We will get a better idea if the markets are right to expect QE3 from the Fed after tonight’s release of the minutes of its last when the US central bank announced Operation Twist. That sparked a dollar rally as investors digested the news that the Fed’s latest attempt at stimulus was not going to boost the size of its balance sheet. However, since then the commentary from the Fed has been fairly dovish. So watch out for any signs that more aggressive action will be taken as this would be good news for risk bulls.
Also worth watching today is the “Roadmap to stability” that will be presented by EU Commissioner Barroso at 1500 BST/ 1000 ET. The press release says that the proposals will be a “comprehensive crisis response.” One has to wonder why the EU hasn’t thought about doing this before, but for now the markets are happy that the cogs are moving to stabilise the situation. The Roadmap is due to be a wide-ranging document with details to help banks and Greece. This may well determine risk appetite as we head into the end of the week.

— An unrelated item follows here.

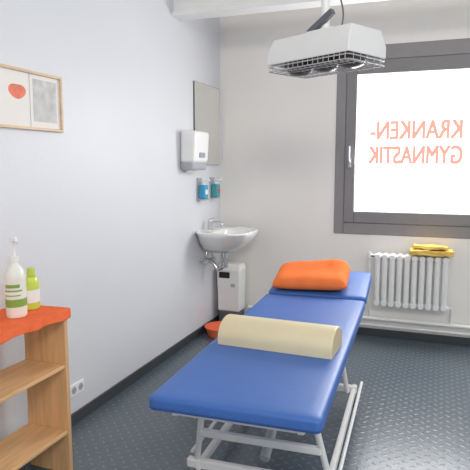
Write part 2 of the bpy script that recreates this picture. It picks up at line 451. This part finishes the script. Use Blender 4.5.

However, reports in the Irish press highlight how tough it can be to sort out public finances in Europe’s troubled states. A plan to forgive mortgage debt and wipe the slate clean would cost EUR14 billion. This is financially untenable, so less aggressive (and cheaper measures) will have to be adopted instead. The burden of bad mortgage debt is still very much the problem of the Irish government and thus the taxpayer.
Watch out for any comments about China and the US and trade wars. The US Senate passed a China currency bill last night, which has been met with some damning criticism from Beijing. The last thing the global economy needs right now is a trade war between the world’s two largest economic powers.